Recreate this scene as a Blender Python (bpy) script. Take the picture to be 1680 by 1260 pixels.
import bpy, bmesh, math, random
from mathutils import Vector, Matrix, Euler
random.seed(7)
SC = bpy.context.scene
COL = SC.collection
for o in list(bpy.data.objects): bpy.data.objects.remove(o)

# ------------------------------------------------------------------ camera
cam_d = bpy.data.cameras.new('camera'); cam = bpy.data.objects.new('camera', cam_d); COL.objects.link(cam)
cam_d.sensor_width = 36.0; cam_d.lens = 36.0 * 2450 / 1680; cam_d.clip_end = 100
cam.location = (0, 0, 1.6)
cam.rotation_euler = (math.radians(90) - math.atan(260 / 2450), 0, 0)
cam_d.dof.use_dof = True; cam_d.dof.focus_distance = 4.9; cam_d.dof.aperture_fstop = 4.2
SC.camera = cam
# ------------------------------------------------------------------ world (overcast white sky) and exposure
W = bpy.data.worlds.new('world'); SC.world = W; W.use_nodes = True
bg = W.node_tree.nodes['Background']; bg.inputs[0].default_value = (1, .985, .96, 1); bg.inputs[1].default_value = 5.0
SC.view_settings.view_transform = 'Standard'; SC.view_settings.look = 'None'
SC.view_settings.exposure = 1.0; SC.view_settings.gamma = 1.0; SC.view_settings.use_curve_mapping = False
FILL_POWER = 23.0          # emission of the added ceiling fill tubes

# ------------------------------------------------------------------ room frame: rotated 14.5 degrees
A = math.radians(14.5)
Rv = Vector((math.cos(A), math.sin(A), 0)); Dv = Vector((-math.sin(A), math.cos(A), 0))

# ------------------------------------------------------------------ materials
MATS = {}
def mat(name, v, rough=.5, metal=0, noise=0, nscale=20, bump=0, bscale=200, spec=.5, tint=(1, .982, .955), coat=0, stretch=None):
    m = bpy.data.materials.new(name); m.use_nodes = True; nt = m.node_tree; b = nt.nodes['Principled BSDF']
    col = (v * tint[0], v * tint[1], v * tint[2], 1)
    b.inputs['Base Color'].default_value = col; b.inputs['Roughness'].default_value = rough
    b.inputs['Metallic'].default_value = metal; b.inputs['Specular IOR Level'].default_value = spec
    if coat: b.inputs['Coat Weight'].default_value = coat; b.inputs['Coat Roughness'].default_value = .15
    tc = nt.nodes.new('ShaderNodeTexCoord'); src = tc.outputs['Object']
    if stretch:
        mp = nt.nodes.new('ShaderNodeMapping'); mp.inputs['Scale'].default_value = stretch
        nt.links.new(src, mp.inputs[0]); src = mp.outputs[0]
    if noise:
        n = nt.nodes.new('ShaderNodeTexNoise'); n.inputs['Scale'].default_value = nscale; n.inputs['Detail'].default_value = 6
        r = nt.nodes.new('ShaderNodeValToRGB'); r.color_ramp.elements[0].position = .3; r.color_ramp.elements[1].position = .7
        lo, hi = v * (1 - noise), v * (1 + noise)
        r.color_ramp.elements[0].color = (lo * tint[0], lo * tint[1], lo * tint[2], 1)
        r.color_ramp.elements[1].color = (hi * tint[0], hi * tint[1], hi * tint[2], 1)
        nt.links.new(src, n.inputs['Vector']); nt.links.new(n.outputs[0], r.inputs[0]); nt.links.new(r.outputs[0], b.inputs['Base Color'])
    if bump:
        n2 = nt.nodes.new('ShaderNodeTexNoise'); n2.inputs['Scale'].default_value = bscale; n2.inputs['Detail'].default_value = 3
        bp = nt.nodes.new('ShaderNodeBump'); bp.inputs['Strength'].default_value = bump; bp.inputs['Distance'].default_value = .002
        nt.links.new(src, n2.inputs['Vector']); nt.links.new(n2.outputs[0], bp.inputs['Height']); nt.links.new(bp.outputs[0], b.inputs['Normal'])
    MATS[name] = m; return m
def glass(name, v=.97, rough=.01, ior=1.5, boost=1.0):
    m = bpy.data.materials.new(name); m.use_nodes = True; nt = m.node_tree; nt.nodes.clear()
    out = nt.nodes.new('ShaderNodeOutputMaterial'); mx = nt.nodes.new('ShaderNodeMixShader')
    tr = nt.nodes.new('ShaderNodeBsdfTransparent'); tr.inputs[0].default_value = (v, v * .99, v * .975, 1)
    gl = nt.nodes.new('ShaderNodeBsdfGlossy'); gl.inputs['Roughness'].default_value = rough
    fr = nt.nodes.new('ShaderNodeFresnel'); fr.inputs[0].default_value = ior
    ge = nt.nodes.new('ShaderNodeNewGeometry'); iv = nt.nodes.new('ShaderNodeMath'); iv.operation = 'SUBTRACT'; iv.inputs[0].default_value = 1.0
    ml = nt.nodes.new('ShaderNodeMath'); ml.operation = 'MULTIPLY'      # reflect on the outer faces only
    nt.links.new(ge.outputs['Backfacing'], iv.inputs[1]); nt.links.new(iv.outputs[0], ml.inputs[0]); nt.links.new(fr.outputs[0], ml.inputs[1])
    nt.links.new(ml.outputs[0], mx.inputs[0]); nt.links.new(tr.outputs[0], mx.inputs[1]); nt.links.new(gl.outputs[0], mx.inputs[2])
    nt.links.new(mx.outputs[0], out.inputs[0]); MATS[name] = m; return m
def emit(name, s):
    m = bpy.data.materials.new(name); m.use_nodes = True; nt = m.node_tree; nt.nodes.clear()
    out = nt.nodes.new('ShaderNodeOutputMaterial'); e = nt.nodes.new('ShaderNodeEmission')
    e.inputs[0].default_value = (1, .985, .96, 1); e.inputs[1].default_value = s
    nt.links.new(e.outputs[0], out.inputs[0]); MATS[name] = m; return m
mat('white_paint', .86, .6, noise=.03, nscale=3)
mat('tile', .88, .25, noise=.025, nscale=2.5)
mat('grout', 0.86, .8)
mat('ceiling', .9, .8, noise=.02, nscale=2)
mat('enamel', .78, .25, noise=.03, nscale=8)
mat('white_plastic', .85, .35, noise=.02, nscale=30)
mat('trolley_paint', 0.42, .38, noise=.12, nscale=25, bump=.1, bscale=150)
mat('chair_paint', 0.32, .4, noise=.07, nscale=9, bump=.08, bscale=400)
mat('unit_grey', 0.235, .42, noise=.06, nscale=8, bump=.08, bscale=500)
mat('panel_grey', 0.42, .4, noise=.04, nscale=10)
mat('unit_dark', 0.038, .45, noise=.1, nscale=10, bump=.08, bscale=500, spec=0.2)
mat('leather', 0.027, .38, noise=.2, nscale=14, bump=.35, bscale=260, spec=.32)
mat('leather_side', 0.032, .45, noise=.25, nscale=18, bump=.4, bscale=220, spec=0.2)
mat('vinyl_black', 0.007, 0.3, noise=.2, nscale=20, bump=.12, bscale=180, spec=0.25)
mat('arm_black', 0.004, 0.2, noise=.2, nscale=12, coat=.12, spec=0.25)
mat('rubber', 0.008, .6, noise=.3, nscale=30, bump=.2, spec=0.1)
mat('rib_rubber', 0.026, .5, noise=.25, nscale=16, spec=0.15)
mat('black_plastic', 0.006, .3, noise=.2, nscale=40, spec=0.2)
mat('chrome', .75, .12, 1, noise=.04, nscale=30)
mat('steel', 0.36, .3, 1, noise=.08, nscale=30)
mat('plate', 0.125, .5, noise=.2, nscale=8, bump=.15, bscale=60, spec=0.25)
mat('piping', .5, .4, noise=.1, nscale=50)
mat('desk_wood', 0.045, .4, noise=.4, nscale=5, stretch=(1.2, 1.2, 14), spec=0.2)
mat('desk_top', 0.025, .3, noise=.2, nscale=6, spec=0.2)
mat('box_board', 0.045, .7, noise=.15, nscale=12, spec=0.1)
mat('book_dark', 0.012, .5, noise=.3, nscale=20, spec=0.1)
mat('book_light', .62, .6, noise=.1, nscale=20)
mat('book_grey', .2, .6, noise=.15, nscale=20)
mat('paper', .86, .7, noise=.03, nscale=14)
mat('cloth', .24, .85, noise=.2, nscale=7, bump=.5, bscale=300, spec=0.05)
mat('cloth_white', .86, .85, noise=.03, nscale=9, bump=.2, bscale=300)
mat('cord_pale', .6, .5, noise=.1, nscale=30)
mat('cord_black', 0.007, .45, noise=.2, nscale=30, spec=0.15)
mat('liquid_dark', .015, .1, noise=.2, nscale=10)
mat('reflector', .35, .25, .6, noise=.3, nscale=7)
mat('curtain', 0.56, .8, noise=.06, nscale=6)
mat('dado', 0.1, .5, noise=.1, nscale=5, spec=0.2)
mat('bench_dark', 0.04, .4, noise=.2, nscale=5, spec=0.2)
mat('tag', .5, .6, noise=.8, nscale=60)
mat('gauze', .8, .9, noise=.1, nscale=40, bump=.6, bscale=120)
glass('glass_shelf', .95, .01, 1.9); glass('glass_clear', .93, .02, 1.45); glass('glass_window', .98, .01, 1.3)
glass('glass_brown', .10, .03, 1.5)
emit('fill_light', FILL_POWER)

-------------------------

Problem to work on: Quote the data above verbatim from its first line to the line that includes "Rv = Vector((math.cos(A), math.sin(A), 0));", with both boundary lines retained.

Output below:
Recreate this scene as a Blender Python (bpy) script. Take the picture to be 1680 by 1260 pixels.
import bpy, bmesh, math, random
from mathutils import Vector, Matrix, Euler
random.seed(7)
SC = bpy.context.scene
COL = SC.collection
for o in list(bpy.data.objects): bpy.data.objects.remove(o)

# ------------------------------------------------------------------ camera
cam_d = bpy.data.cameras.new('camera'); cam = bpy.data.objects.new('camera', cam_d); COL.objects.link(cam)
cam_d.sensor_width = 36.0; cam_d.lens = 36.0 * 2450 / 1680; cam_d.clip_end = 100
cam.location = (0, 0, 1.6)
cam.rotation_euler = (math.radians(90) - math.atan(260 / 2450), 0, 0)
cam_d.dof.use_dof = True; cam_d.dof.focus_distance = 4.9; cam_d.dof.aperture_fstop = 4.2
SC.camera = cam
# ------------------------------------------------------------------ world (overcast white sky) and exposure
W = bpy.data.worlds.new('world'); SC.world = W; W.use_nodes = True
bg = W.node_tree.nodes['Background']; bg.inputs[0].default_value = (1, .985, .96, 1); bg.inputs[1].default_value = 5.0
SC.view_settings.view_transform = 'Standard'; SC.view_settings.look = 'None'
SC.view_settings.exposure = 1.0; SC.view_settings.gamma = 1.0; SC.view_settings.use_curve_mapping = False
FILL_POWER = 23.0          # emission of the added ceiling fill tubes

# ------------------------------------------------------------------ room frame: rotated 14.5 degrees
A = math.radians(14.5)
Rv = Vector((math.cos(A), math.sin(A), 0)); Dv = Vector((-math.sin(A), math.cos(A), 0))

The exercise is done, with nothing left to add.